3. Vers un discours adressé ?

L’adresse directe au lecteur est très rare à « l’ère du parti pris des choses ». On a vu, au chapitre précédent, que la relation je-tu, constitutive de la situation d’énonciation, y était quasiment absente. Pourtant je voudrais montrer que le désir de cette relation est, lui, bien présent au cœur du projet, même s’il n’a pas encore les moyens de sa pleine réalisation. Et d’abord il faut rappeler que l’adresse au lecteur, avant de s’éclipser durablement, a été la caractéristique du tout premier texte « de parti pris », « La Robe des choses ». Usant presque exclusivement de verbes à l’impératif, ce texte énonce un art poétique dans les termes d’une invitation faite au lecteur. Pourtant, face à l’omniprésence du vous, l’absence de tout je y est d’autant plus remarquable. Comme si l’un excluait l’autre. Comme si l’articulation du je au vous restait chose très difficile. De fait, elle ne s’installera qu’au terme d’un long travail.
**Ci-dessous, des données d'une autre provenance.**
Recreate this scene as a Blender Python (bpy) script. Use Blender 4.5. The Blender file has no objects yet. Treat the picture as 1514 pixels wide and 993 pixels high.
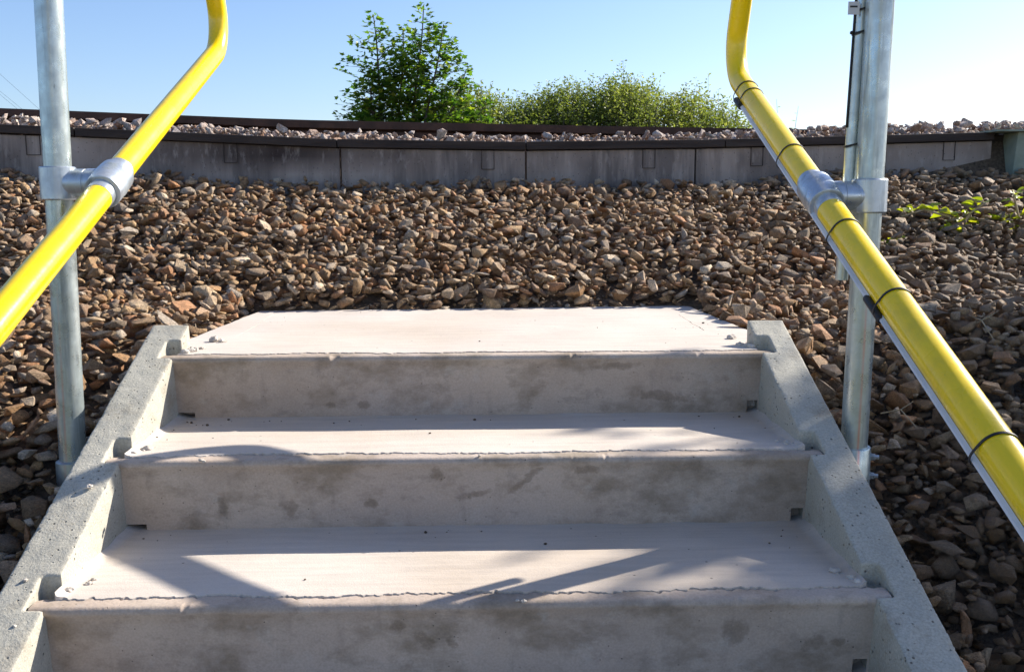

Cette articulation suppose d’abord un sujet qui se pose en instance de communication, et l’on a vu que ce sujet était bien présent, dès les textes du Parti pris des choses. Non pas au sens du sujet qui exprime – ou refuse d’exprimer – sa subjectivité, mais du sujet en acte : l’instance énonciative qui produit le texte et se désigne comme telle ; l’auteur qui commente sa pratique, expliquant au lecteur ce qu’il cherche à faire, guidant donc ce lecteur dans la compréhension du texte ; en somme un sujet qui propose quelque chose à un autre sujet, un sujet pour un autre sujet. Le je ainsi compris non seulement n’est pas évincé ni caché par Ponge mais est mis en pleine lumière dans certains textes où il est autant question de la difficulté du sujet à parler de l’objet que de cet objet lui-même.C’est aux problèmes de ce je-là, qui le préserve du je enfermé dans ses affects, que Ponge consacre désormais toute son attention. C’est pourquoi on le voit mettre en scène ce sujet dès le début de son parcours, s’acharner à établir sa position dans trois textes écrits entre 1926 et 1928 : « La Crevette », « Le Galet », « Notes pour un coquillage ». Il est remarquable que ces trois textes soient aussi des exceptions aux principes esthétiques de brièveté et de clôture présidant à l’ensemble :alors que la majorité des textes du Parti pris des choses tiennent en moins d’une page, ceux-ci sont longs, voire très longs (9 pages et demie pour « Le Galet ») et prennent leurs distances par rapport à l’idéal d’une perfection close. Le Parti pris des choses constitue ainsi, on l’a déjà rappelé, un ensemble beaucoup moins homogène qu’on le considère généralement. A côté des petits textes emblématiques d’une « infaillibilité un peu courte »232 coexistent des textes fort diserts qui relèvent d’une autre rhétorique. Mais en cela ils menacent les idéaux esthétiques que Ponge s’est donnés à cette période, et ils ne sont du reste pas appréciés par Paulhan : c’est pourquoi ils seront mis en sourdine, après l’accès des années 1926-28. Cependant ils ne disparaîtront pas et, qui plus est, le je en acte qui s’y manifestait surgira sporadiquement au sein même des textes plus courts et plus denses. Je voudrais donc, en suivant au plus près la chronologie de rédaction des textes, retracer les étapes par lesquelles ce je marque progressivement son territoire, tout en cherchant son tu.

Notes
232.

Expression de Paulhan, reprise par Ponge dans la Préface des Proêmes (PR, I, 165).